I wrote some code that performs gradient descent on a couple of data points.
For some reason the curve is not converging correctly, but I have no idea why that is. I always end up with an exploding tail.
Am I doing one of the computations wrong?
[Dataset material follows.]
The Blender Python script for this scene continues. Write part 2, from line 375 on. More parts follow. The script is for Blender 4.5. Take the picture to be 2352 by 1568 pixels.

Am I actually getting stuck in a local minimum or is it something else?
Here is my code:
import numpy as np
import matplotlib.pyplot as plt
def estimate(weights, x, order):
est = 0
for i in range(order):
est += weights[i] * x ** i
return est
def cost_function(x, y, weights, m):
cost = 0
for i in range(m-1):
cost += (((weights[i] * x ** i) - y) ** 2)
return (np.sum(cost ** 2) / ( 2 * m ))
def descent(A, b, iterations, descent_rate, order):
x = A.T[0]
y = b.reshape(4)
# features
ones = np.vstack(np.ones(len(A)))
x = np.vstack(A.T[0])
x2 = np.vstack(A.T[0] ** 2)
# Our feature matrix
features = np.concatenate((ones,x,x2), axis = 1).T
# Initialize our coefficients to zero
weights = np.zeros(order + 1)
m = len(y)
# gradient descent
for i in range(iterations):
est = estimate(weights, x, order).T
difference = est - y
weights = weights + (-descent_rate * (1/m) * np.matmul(difference, features.T)[0])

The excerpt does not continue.